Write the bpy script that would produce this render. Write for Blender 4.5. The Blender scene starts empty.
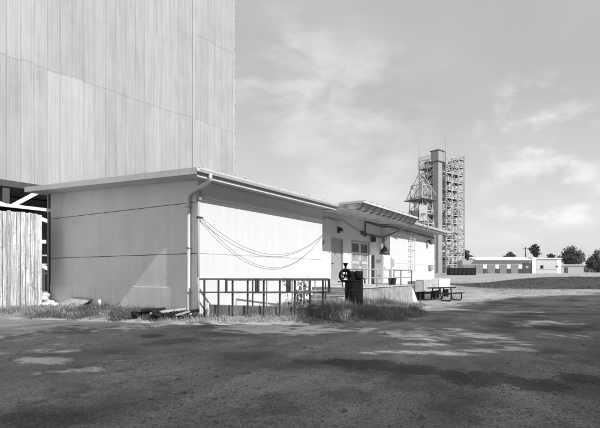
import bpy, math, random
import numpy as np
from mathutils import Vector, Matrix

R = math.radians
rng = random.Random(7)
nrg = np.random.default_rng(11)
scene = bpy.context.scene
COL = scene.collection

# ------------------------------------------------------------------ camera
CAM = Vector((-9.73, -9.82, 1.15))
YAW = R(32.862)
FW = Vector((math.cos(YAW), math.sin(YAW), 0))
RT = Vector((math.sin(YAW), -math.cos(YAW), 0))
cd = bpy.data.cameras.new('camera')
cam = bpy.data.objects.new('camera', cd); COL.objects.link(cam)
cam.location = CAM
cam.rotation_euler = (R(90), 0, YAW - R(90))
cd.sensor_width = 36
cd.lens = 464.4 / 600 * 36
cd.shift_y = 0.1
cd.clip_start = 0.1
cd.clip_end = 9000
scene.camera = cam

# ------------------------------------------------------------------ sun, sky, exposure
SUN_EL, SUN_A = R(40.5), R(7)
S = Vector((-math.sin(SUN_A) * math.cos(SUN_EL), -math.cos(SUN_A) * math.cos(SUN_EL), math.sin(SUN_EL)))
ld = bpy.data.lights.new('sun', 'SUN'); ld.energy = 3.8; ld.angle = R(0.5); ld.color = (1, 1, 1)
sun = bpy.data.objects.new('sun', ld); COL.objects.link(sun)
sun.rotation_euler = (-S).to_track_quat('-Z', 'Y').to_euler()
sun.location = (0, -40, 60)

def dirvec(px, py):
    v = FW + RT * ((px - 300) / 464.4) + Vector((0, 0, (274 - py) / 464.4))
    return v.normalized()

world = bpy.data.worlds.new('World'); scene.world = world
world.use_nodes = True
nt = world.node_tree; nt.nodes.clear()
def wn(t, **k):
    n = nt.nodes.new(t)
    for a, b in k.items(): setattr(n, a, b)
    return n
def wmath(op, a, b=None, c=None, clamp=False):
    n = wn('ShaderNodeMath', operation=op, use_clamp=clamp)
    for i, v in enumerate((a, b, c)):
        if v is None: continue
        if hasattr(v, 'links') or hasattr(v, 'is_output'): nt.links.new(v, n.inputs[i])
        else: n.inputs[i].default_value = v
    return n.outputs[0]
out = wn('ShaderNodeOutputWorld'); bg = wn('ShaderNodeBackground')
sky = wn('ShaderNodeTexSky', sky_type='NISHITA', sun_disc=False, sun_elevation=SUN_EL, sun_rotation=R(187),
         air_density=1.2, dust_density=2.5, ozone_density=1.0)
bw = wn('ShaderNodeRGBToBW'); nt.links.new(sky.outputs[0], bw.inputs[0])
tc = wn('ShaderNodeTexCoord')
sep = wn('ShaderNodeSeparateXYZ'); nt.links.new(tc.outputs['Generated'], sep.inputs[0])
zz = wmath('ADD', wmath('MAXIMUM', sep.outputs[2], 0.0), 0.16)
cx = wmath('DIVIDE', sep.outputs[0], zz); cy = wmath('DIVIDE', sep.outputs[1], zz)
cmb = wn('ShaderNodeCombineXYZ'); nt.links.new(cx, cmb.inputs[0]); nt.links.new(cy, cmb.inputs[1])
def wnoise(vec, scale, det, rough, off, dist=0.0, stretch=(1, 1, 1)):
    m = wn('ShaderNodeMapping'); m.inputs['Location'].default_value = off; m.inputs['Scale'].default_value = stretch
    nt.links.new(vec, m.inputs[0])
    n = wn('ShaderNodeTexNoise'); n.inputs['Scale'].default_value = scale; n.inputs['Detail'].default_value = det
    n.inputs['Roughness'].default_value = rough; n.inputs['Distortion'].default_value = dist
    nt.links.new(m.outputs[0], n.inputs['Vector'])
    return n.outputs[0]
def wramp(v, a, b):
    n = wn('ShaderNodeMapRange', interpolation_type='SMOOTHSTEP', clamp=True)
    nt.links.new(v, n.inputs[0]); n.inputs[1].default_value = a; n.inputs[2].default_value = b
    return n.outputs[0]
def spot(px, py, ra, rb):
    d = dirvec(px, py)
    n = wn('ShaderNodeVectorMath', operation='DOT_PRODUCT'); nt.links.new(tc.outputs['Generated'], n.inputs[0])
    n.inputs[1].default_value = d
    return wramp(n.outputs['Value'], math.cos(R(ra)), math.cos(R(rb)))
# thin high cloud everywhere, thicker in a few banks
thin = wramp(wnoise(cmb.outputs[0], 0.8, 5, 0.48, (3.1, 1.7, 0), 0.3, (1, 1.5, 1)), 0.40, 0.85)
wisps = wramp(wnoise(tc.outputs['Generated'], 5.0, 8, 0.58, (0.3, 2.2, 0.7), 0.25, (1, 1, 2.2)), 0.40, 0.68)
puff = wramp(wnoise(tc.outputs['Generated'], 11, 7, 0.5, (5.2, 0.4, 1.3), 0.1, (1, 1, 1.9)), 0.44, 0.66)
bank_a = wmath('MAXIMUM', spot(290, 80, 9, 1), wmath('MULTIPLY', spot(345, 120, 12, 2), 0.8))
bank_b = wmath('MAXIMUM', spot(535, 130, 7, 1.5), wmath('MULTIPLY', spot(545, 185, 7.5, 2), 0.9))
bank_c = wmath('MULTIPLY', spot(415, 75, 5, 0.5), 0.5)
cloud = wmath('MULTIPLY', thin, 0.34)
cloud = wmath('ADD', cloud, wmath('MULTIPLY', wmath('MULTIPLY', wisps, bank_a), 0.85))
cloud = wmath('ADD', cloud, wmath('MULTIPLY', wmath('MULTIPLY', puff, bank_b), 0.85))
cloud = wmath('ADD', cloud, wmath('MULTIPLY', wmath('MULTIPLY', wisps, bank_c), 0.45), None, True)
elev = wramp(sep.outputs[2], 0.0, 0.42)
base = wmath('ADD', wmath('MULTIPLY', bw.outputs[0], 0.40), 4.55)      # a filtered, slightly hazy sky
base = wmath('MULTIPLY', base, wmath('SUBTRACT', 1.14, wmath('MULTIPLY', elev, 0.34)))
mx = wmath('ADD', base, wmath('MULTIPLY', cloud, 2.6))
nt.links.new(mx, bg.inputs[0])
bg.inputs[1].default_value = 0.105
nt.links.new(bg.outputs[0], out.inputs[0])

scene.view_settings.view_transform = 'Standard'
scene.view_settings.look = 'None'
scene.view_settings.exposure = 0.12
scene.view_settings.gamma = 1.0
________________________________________
TO DO
Pick out the lines that contain "scene" and copy them.

SOLUTION
Write the bpy script that would produce this render. Write for Blender 4.5. The Blender scene starts empty.
scene = bpy.context.scene
COL = scene.collection
scene.camera = cam
world = bpy.data.worlds.new('World'); scene.world = world
scene.view_settings.view_transform = 'Standard'
scene.view_settings.look = 'None'
scene.view_settings.exposure = 0.12
scene.view_settings.gamma = 1.0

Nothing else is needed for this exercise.